Directive
Type out the material below exactly.

Given entries
———

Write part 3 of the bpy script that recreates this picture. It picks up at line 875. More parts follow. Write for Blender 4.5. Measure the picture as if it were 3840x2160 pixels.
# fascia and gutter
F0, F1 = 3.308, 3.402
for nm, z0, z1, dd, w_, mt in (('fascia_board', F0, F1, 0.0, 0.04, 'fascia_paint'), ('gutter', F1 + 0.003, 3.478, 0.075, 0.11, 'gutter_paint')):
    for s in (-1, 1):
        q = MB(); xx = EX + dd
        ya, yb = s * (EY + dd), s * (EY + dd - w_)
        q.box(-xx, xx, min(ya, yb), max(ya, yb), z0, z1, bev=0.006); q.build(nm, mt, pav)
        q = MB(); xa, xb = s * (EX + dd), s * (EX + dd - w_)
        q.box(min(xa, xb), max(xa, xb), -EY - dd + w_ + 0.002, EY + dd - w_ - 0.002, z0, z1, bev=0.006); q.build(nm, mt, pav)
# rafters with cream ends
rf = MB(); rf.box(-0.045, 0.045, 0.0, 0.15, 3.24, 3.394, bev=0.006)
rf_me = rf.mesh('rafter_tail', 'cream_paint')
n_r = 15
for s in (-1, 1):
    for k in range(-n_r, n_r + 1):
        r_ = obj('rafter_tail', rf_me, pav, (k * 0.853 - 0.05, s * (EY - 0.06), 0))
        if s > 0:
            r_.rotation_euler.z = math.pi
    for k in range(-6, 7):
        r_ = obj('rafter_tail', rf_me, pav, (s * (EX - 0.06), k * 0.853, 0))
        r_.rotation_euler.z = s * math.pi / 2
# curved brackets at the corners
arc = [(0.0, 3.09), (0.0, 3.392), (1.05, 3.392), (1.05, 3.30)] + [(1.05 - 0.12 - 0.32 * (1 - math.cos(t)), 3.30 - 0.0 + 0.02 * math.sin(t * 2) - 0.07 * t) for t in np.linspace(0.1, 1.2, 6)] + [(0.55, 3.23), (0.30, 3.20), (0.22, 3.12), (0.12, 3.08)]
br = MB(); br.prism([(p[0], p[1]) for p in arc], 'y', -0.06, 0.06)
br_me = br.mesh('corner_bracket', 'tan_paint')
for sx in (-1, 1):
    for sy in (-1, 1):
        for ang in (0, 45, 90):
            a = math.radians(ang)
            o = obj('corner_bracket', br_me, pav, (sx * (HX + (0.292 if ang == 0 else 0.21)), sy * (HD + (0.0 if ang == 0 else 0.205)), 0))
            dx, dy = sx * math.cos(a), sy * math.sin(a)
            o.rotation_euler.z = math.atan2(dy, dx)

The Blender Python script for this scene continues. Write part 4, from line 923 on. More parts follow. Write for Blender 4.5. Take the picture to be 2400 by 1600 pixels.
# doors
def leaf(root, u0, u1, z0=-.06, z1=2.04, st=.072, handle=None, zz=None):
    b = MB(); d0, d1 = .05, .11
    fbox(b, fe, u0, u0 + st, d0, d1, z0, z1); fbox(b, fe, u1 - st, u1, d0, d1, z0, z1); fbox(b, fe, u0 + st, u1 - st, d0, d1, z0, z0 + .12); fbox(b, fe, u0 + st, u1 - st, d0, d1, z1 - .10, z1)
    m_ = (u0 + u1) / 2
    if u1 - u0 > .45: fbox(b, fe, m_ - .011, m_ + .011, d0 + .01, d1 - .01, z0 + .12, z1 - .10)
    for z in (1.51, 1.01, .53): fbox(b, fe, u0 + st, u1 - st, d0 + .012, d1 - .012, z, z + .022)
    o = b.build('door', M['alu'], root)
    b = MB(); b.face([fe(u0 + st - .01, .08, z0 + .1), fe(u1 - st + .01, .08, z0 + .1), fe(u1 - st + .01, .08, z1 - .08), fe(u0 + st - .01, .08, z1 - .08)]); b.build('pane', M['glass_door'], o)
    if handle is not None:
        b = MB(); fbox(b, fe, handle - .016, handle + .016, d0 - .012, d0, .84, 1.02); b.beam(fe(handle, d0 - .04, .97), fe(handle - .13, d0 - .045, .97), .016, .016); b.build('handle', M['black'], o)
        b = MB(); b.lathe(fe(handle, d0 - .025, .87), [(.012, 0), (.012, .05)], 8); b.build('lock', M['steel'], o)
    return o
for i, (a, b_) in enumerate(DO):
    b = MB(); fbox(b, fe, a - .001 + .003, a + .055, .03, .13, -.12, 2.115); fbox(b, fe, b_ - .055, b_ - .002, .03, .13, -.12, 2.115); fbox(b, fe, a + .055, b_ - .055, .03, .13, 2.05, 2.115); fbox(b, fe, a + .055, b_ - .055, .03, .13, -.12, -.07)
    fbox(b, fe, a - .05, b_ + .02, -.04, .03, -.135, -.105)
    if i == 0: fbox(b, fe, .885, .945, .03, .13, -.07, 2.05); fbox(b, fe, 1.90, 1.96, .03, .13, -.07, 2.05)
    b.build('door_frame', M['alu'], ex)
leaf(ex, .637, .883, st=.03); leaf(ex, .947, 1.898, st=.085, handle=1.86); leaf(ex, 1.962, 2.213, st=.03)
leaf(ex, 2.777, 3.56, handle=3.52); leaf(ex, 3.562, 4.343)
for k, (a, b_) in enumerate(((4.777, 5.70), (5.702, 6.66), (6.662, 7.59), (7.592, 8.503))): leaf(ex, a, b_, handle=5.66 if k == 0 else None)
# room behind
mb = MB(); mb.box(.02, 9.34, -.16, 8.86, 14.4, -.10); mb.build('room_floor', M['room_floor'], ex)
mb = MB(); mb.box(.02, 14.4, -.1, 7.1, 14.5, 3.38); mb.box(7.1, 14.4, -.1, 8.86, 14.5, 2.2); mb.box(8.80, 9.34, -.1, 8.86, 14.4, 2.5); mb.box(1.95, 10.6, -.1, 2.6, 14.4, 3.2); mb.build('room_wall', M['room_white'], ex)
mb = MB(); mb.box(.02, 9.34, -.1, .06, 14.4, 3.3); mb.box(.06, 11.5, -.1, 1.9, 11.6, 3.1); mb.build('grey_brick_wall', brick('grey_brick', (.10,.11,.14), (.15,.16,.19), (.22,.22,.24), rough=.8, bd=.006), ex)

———

Answer to this problem
Write part 3 of the bpy script that recreates this picture. It picks up at line 875. More parts follow. Write for Blender 4.5. Measure the picture as if it were 3840x2160 pixels.
# fascia and gutter
F0, F1 = 3.308, 3.402
for nm, z0, z1, dd, w_, mt in (('fascia_board', F0, F1, 0.0, 0.04, 'fascia_paint'), ('gutter', F1 + 0.003, 3.478, 0.075, 0.11, 'gutter_paint')):
    for s in (-1, 1):
        q = MB(); xx = EX + dd
        ya, yb = s * (EY + dd), s * (EY + dd - w_)
        q.box(-xx, xx, min(ya, yb), max(ya, yb), z0, z1, bev=0.006); q.build(nm, mt, pav)
        q = MB(); xa, xb = s * (EX + dd), s * (EX + dd - w_)
        q.box(min(xa, xb), max(xa, xb), -EY - dd + w_ + 0.002, EY + dd - w_ - 0.002, z0, z1, bev=0.006); q.build(nm, mt, pav)
# rafters with cream ends
rf = MB(); rf.box(-0.045, 0.045, 0.0, 0.15, 3.24, 3.394, bev=0.006)
rf_me = rf.mesh('rafter_tail', 'cream_paint')
n_r = 15
for s in (-1, 1):
    for k in range(-n_r, n_r + 1):
        r_ = obj('rafter_tail', rf_me, pav, (k * 0.853 - 0.05, s * (EY - 0.06), 0))
        if s > 0:
            r_.rotation_euler.z = math.pi
    for k in range(-6, 7):
        r_ = obj('rafter_tail', rf_me, pav, (s * (EX - 0.06), k * 0.853, 0))
        r_.rotation_euler.z = s * math.pi / 2
# curved brackets at the corners
arc = [(0.0, 3.09), (0.0, 3.392), (1.05, 3.392), (1.05, 3.30)] + [(1.05 - 0.12 - 0.32 * (1 - math.cos(t)), 3.30 - 0.0 + 0.02 * math.sin(t * 2) - 0.07 * t) for t in np.linspace(0.1, 1.2, 6)] + [(0.55, 3.23), (0.30, 3.20), (0.22, 3.12), (0.12, 3.08)]
br = MB(); br.prism([(p[0], p[1]) for p in arc], 'y', -0.06, 0.06)
br_me = br.mesh('corner_bracket', 'tan_paint')
for sx in (-1, 1):
    for sy in (-1, 1):
        for ang in (0, 45, 90):
            a = math.radians(ang)
            o = obj('corner_bracket', br_me, pav, (sx * (HX + (0.292 if ang == 0 else 0.21)), sy * (HD + (0.0 if ang == 0 else 0.205)), 0))
            dx, dy = sx * math.cos(a), sy * math.sin(a)
            o.rotation_euler.z = math.atan2(dy, dx)

The Blender Python script for this scene continues. Write part 4, from line 923 on. More parts follow. Write for Blender 4.5. Take the picture to be 2400 by 1600 pixels.
# doors
def leaf(root, u0, u1, z0=-.06, z1=2.04, st=.072, handle=None, zz=None):
    b = MB(); d0, d1 = .05, .11
    fbox(b, fe, u0, u0 + st, d0, d1, z0, z1); fbox(b, fe, u1 - st, u1, d0, d1, z0, z1); fbox(b, fe, u0 + st, u1 - st, d0, d1, z0, z0 + .12); fbox(b, fe, u0 + st, u1 - st, d0, d1, z1 - .10, z1)
    m_ = (u0 + u1) / 2
    if u1 - u0 > .45: fbox(b, fe, m_ - .011, m_ + .011, d0 + .01, d1 - .01, z0 + .12, z1 - .10)
    for z in (1.51, 1.01, .53): fbox(b, fe, u0 + st, u1 - st, d0 + .012, d1 - .012, z, z + .022)
    o = b.build('door', M['alu'], root)
    b = MB(); b.face([fe(u0 + st - .01, .08, z0 + .1), fe(u1 - st + .01, .08, z0 + .1), fe(u1 - st + .01, .08, z1 - .08), fe(u0 + st - .01, .08, z1 - .08)]); b.build('pane', M['glass_door'], o)
    if handle is not None:
        b = MB(); fbox(b, fe, handle - .016, handle + .016, d0 - .012, d0, .84, 1.02); b.beam(fe(handle, d0 - .04, .97), fe(handle - .13, d0 - .045, .97), .016, .016); b.build('handle', M['black'], o)
        b = MB(); b.lathe(fe(handle, d0 - .025, .87), [(.012, 0), (.012, .05)], 8); b.build('lock', M['steel'], o)
    return o
for i, (a, b_) in enumerate(DO):
    b = MB(); fbox(b, fe, a - .001 + .003, a + .055, .03, .13, -.12, 2.115); fbox(b, fe, b_ - .055, b_ - .002, .03, .13, -.12, 2.115); fbox(b, fe, a + .055, b_ - .055, .03, .13, 2.05, 2.115); fbox(b, fe, a + .055, b_ - .055, .03, .13, -.12, -.07)
    fbox(b, fe, a - .05, b_ + .02, -.04, .03, -.135, -.105)
    if i == 0: fbox(b, fe, .885, .945, .03, .13, -.07, 2.05); fbox(b, fe, 1.90, 1.96, .03, .13, -.07, 2.05)
    b.build('door_frame', M['alu'], ex)
leaf(ex, .637, .883, st=.03); leaf(ex, .947, 1.898, st=.085, handle=1.86); leaf(ex, 1.962, 2.213, st=.03)
leaf(ex, 2.777, 3.56, handle=3.52); leaf(ex, 3.562, 4.343)
for k, (a, b_) in enumerate(((4.777, 5.70), (5.702, 6.66), (6.662, 7.59), (7.592, 8.503))): leaf(ex, a, b_, handle=5.66 if k == 0 else None)
# room behind
mb = MB(); mb.box(.02, 9.34, -.16, 8.86, 14.4, -.10); mb.build('room_floor', M['room_floor'], ex)
mb = MB(); mb.box(.02, 14.4, -.1, 7.1, 14.5, 3.38); mb.box(7.1, 14.4, -.1, 8.86, 14.5, 2.2); mb.box(8.80, 9.34, -.1, 8.86, 14.4, 2.5); mb.box(1.95, 10.6, -.1, 2.6, 14.4, 3.2); mb.build('room_wall', M['room_white'], ex)
mb = MB(); mb.box(.02, 9.34, -.1, .06, 14.4, 3.3); mb.box(.06, 11.5, -.1, 1.9, 11.6, 3.1); mb.build('grey_brick_wall', brick('grey_brick', (.10,.11,.14), (.15,.16,.19), (.22,.22,.24), rough=.8, bd=.006), ex)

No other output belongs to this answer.